Прежде всего, возникает впечатление, что для Толстого спор – это что-то вроде зубной боли. Приходится терпеть, но хочется поскорее от неё избавиться. Он полагал, что умные люди должны договориться между собой, прийти к единому, согласованному мнению. Иначе это не интеллектуалы. Но как можно выработать единые взгляды по основным проблемам, волнующим людей, если избегать дискуссий? Если не удаётся оппонента переубедить, загнать его в угол доказательствами своей правоты, значит, не готов к такому спору. Прав Лев Николаевич в одном: множество людей, не исключая и писателей, озабочены собственными проблемами – карьерой, заработком, жаждой славы. На остальное им наплевать, хотя на словах могут выглядеть поборниками справедливости и защитниками угнетённых. С другой стороны, нельзя же от каждого литератора требовать, чтобы он был светочем мысли. Многие просто развлекают, вполне прилично владея литературным языком и не считая, что непременно обязаны нести разумное и светлое… Ну что поделаешь, если эта задача им не по плечу?
Вообще же, учение – это слово вряд ли применимо к труду даже таких писателей, как Толстой или Достоевский. Правильнее было бы сказать, что сверхзадача писателя состоит в воспитании нравственности, хотя это понятие также может вызвать возражение, поскольку многие люди понимают воспитание как навязывание ученику каких-то чуждых ему мыслей, а кое-кому даже чудятся забор с колючей проволокой и сторожевые вышки с пулемётами.
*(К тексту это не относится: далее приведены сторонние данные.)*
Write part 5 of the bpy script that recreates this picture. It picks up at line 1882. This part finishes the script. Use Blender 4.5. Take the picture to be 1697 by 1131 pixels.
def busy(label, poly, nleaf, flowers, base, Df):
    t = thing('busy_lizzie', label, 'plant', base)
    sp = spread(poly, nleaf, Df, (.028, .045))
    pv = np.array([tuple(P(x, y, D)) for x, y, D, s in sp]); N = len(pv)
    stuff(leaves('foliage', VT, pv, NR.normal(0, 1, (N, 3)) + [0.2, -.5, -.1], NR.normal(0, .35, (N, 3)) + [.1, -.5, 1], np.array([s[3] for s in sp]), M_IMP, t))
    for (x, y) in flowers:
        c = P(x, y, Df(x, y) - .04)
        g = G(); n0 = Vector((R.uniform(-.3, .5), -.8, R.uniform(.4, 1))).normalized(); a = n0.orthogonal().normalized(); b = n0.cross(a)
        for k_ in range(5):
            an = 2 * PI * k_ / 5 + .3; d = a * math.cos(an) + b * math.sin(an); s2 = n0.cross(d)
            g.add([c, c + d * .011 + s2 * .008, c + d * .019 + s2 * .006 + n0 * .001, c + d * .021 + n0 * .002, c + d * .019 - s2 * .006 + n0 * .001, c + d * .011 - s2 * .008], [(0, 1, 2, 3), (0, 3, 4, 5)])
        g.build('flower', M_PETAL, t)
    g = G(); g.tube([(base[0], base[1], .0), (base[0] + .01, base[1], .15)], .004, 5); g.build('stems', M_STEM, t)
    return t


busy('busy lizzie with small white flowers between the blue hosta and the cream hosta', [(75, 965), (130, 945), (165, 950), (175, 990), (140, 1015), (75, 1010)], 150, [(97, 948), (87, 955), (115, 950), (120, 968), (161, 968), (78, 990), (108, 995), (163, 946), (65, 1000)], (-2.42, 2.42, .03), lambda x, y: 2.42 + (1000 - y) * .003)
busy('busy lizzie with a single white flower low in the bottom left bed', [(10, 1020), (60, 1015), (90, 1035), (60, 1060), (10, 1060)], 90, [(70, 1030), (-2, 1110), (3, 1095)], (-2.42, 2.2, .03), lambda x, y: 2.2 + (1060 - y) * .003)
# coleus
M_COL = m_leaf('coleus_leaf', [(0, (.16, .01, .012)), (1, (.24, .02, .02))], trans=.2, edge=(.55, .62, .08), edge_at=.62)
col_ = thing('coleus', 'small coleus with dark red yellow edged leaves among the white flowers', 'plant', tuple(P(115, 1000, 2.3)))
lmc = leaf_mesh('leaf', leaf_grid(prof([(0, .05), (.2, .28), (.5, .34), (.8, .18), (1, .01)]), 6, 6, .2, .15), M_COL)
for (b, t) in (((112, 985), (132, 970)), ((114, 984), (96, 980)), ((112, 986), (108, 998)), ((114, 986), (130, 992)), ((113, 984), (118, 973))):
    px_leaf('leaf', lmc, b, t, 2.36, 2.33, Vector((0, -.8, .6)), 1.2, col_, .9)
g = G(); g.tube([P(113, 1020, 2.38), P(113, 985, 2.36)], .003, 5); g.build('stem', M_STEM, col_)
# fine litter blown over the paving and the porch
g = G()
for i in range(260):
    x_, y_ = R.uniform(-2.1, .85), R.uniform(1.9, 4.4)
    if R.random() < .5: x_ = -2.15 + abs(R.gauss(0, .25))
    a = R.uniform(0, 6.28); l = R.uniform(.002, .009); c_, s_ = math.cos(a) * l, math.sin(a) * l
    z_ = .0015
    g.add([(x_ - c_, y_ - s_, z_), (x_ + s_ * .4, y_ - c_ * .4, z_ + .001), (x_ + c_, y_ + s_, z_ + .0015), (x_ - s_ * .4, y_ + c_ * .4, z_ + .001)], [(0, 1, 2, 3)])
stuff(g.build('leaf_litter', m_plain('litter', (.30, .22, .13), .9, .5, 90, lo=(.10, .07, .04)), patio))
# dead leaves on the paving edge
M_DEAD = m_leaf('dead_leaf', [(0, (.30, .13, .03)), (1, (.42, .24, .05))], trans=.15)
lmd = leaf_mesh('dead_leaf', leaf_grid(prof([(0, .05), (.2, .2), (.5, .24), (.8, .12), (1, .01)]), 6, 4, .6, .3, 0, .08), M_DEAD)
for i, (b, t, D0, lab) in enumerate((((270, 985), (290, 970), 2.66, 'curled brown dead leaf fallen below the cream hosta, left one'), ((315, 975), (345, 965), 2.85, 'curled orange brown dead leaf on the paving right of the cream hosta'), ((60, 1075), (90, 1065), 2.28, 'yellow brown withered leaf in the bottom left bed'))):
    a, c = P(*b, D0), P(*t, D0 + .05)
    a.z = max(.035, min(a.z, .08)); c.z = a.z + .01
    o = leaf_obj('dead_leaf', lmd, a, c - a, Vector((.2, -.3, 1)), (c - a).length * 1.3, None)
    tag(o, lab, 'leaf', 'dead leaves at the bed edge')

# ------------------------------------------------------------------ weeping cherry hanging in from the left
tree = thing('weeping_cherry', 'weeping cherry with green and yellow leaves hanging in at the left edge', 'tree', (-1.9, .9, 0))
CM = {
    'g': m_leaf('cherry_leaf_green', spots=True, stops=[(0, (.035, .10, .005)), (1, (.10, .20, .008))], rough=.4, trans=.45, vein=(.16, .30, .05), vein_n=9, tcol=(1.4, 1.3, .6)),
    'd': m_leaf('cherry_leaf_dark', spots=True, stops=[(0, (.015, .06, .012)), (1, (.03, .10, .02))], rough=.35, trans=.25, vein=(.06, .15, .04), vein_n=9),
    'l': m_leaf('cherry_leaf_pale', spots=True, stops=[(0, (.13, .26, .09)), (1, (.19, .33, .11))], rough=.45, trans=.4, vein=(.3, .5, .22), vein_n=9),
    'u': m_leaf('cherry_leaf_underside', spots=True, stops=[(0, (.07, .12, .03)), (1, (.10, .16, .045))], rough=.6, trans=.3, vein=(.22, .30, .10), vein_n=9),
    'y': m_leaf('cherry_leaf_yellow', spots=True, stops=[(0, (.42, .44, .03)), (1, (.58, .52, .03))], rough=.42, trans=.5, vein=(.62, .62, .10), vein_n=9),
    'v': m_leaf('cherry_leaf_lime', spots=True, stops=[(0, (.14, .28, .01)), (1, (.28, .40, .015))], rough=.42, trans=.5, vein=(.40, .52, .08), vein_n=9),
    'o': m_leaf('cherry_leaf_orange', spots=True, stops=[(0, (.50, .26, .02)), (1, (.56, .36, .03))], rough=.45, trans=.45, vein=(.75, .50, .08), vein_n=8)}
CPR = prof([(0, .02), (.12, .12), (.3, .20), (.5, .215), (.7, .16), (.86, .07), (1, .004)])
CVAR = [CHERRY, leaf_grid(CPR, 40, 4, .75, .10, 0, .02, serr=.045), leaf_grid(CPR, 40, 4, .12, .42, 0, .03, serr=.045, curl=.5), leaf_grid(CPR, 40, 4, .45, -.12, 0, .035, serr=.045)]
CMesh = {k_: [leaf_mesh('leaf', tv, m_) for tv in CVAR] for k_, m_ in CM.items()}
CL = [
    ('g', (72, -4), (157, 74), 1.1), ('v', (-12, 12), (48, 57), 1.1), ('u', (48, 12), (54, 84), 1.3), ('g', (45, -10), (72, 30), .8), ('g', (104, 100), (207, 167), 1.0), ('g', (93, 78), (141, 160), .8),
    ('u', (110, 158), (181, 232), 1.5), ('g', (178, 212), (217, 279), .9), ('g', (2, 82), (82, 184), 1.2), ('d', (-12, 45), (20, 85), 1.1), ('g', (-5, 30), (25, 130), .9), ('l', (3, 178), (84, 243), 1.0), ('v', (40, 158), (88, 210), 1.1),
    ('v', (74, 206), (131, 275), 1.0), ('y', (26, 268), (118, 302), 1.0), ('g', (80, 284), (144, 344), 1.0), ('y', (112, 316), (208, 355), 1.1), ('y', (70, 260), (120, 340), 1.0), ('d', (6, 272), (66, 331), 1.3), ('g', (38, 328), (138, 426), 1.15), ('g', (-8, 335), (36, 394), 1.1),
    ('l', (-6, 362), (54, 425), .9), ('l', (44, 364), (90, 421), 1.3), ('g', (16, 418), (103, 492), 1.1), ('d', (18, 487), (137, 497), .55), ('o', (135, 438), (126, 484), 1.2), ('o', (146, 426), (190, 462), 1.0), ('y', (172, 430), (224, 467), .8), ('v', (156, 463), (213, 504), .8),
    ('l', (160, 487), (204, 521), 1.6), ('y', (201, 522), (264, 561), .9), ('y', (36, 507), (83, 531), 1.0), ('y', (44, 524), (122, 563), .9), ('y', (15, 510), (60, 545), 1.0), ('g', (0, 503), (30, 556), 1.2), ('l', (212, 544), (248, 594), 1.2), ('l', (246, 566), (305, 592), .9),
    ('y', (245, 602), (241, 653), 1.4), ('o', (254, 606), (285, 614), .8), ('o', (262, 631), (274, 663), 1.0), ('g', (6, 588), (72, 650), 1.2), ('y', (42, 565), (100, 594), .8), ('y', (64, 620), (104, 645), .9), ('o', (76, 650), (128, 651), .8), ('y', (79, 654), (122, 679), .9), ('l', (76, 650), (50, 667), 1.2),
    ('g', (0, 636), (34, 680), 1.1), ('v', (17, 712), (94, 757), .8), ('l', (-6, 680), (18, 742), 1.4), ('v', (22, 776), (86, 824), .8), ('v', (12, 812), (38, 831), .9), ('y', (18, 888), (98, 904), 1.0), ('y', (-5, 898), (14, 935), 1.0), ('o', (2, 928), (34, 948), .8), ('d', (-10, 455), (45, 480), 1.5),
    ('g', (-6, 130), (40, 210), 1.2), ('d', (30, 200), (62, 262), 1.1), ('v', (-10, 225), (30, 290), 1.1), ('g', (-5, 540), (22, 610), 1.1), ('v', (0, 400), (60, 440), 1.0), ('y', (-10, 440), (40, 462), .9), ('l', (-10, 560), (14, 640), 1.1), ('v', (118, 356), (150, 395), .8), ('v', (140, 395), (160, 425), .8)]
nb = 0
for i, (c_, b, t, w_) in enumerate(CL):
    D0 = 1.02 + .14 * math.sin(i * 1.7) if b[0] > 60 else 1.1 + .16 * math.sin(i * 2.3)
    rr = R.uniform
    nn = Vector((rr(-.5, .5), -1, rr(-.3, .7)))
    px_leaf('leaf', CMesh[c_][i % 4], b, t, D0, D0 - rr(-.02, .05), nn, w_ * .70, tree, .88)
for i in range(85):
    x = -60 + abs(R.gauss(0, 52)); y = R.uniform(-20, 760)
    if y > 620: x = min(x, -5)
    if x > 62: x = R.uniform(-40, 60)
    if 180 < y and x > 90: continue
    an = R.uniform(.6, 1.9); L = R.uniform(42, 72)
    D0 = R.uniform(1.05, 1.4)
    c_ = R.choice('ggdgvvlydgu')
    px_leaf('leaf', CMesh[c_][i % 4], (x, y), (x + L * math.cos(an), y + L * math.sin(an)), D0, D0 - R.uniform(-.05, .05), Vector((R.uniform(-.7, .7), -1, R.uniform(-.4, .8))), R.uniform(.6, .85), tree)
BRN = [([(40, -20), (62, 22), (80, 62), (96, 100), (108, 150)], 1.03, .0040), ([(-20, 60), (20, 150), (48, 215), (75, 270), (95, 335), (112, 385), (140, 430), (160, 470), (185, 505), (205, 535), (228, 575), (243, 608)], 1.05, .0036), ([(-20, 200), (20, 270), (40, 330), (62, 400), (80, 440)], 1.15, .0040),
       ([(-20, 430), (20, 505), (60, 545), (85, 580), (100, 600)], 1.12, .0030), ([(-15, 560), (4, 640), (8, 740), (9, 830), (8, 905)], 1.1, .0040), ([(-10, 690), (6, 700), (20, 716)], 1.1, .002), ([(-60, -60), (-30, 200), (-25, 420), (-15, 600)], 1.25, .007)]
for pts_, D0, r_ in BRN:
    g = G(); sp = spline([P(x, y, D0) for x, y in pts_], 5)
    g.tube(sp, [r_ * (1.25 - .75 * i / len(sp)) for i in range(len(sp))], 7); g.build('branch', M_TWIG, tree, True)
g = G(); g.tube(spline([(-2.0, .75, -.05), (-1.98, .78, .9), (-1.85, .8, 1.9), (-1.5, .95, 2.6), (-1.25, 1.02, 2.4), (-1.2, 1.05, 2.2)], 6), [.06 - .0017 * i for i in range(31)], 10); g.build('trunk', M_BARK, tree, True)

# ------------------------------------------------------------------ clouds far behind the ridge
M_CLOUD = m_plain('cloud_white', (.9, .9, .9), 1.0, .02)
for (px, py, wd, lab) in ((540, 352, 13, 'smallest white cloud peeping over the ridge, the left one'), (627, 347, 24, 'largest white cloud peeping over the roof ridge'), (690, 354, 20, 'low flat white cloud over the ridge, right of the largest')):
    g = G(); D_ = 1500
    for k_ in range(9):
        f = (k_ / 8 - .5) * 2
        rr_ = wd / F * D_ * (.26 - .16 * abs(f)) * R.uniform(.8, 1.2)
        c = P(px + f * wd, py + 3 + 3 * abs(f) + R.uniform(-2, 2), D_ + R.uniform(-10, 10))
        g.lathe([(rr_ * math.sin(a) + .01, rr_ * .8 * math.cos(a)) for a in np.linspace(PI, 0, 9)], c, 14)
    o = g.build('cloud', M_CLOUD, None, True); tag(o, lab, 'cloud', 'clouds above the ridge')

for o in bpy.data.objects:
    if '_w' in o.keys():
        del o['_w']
Пожалуй, самая точная формулировка такова: писатель должен по мере собственных сил и возможностей, которые ему предоставляет избранный им литературный жанр, способствовать повышению уровня нравственности своих читателей. Скорее всего, Толстой это прекрасно понимал, но когда в значительной степени исчерпал творческий потенциал в художественной литературе, стал придумывать самые нелепые оправдания. Позже он поверил в свои выдумки, и попытался создать нечто, со временем получившее звучное название «философского учения».